==== Task data
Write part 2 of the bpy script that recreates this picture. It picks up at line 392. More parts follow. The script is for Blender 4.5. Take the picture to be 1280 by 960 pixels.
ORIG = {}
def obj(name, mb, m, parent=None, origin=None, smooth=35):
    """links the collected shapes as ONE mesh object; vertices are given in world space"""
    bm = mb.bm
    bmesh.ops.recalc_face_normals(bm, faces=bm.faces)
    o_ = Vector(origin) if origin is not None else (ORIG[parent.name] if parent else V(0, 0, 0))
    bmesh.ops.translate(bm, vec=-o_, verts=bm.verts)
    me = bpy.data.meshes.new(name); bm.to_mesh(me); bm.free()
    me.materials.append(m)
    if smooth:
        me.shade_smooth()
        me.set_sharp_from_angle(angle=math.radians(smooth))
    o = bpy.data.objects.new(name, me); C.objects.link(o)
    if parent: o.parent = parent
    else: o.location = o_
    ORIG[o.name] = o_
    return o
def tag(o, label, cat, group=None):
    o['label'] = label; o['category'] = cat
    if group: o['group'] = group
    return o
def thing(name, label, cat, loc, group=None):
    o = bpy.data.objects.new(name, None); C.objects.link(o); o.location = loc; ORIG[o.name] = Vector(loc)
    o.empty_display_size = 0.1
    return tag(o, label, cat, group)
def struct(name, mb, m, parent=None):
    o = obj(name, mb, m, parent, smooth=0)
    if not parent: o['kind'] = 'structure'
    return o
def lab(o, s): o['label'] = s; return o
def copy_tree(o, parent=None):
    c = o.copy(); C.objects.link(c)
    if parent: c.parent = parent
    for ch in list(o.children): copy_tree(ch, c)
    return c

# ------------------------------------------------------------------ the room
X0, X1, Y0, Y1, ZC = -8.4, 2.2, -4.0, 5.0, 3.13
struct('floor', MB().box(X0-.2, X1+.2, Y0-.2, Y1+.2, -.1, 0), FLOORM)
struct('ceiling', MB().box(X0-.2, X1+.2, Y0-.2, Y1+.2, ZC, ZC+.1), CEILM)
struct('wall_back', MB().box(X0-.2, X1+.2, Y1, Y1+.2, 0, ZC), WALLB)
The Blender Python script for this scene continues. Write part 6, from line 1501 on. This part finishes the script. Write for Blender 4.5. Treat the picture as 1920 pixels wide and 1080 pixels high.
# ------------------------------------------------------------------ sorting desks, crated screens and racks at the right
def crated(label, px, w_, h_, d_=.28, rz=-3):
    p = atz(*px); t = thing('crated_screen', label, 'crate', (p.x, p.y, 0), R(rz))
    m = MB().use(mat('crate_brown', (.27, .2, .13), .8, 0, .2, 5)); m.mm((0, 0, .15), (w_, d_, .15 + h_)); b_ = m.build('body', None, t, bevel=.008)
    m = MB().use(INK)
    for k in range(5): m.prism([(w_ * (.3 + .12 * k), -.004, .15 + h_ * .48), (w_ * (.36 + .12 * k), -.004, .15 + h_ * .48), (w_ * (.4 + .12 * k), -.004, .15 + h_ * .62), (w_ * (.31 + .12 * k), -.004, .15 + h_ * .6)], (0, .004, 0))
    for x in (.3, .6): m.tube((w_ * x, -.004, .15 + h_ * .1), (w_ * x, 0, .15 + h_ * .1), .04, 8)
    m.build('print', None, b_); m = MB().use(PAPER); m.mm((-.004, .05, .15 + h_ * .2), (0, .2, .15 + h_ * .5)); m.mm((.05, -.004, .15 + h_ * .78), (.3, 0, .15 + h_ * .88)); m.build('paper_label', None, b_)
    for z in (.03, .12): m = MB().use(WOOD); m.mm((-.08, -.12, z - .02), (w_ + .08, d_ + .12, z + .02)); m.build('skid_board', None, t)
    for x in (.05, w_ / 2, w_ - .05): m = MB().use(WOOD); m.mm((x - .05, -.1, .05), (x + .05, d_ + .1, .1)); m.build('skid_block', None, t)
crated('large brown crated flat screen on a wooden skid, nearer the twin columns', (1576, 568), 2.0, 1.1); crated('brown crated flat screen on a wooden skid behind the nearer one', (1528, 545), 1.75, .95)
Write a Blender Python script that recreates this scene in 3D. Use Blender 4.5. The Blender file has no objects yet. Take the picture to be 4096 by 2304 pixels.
========
▶ _Request_: Copy exactly, word for word, the line with "The Blender Python" through the final line of the listing.

▶ _Written answer_:
The Blender Python script for this scene continues. Write part 6, from line 1501 on. This part finishes the script. Write for Blender 4.5. Treat the picture as 1920 pixels wide and 1080 pixels high.
# ------------------------------------------------------------------ sorting desks, crated screens and racks at the right
def crated(label, px, w_, h_, d_=.28, rz=-3):
    p = atz(*px); t = thing('crated_screen', label, 'crate', (p.x, p.y, 0), R(rz))
    m = MB().use(mat('crate_brown', (.27, .2, .13), .8, 0, .2, 5)); m.mm((0, 0, .15), (w_, d_, .15 + h_)); b_ = m.build('body', None, t, bevel=.008)
    m = MB().use(INK)
    for k in range(5): m.prism([(w_ * (.3 + .12 * k), -.004, .15 + h_ * .48), (w_ * (.36 + .12 * k), -.004, .15 + h_ * .48), (w_ * (.4 + .12 * k), -.004, .15 + h_ * .62), (w_ * (.31 + .12 * k), -.004, .15 + h_ * .6)], (0, .004, 0))
    for x in (.3, .6): m.tube((w_ * x, -.004, .15 + h_ * .1), (w_ * x, 0, .15 + h_ * .1), .04, 8)
    m.build('print', None, b_); m = MB().use(PAPER); m.mm((-.004, .05, .15 + h_ * .2), (0, .2, .15 + h_ * .5)); m.mm((.05, -.004, .15 + h_ * .78), (.3, 0, .15 + h_ * .88)); m.build('paper_label', None, b_)
    for z in (.03, .12): m = MB().use(WOOD); m.mm((-.08, -.12, z - .02), (w_ + .08, d_ + .12, z + .02)); m.build('skid_board', None, t)
    for x in (.05, w_ / 2, w_ - .05): m = MB().use(WOOD); m.mm((x - .05, -.1, .05), (x + .05, d_ + .1, .1)); m.build('skid_block', None, t)
crated('large brown crated flat screen on a wooden skid, nearer the twin columns', (1576, 568), 2.0, 1.1); crated('brown crated flat screen on a wooden skid behind the nearer one', (1528, 545), 1.75, .95)
Write a Blender Python script that recreates this scene in 3D. Use Blender 4.5. The Blender file has no objects yet. Take the picture to be 4096 by 2304 pixels.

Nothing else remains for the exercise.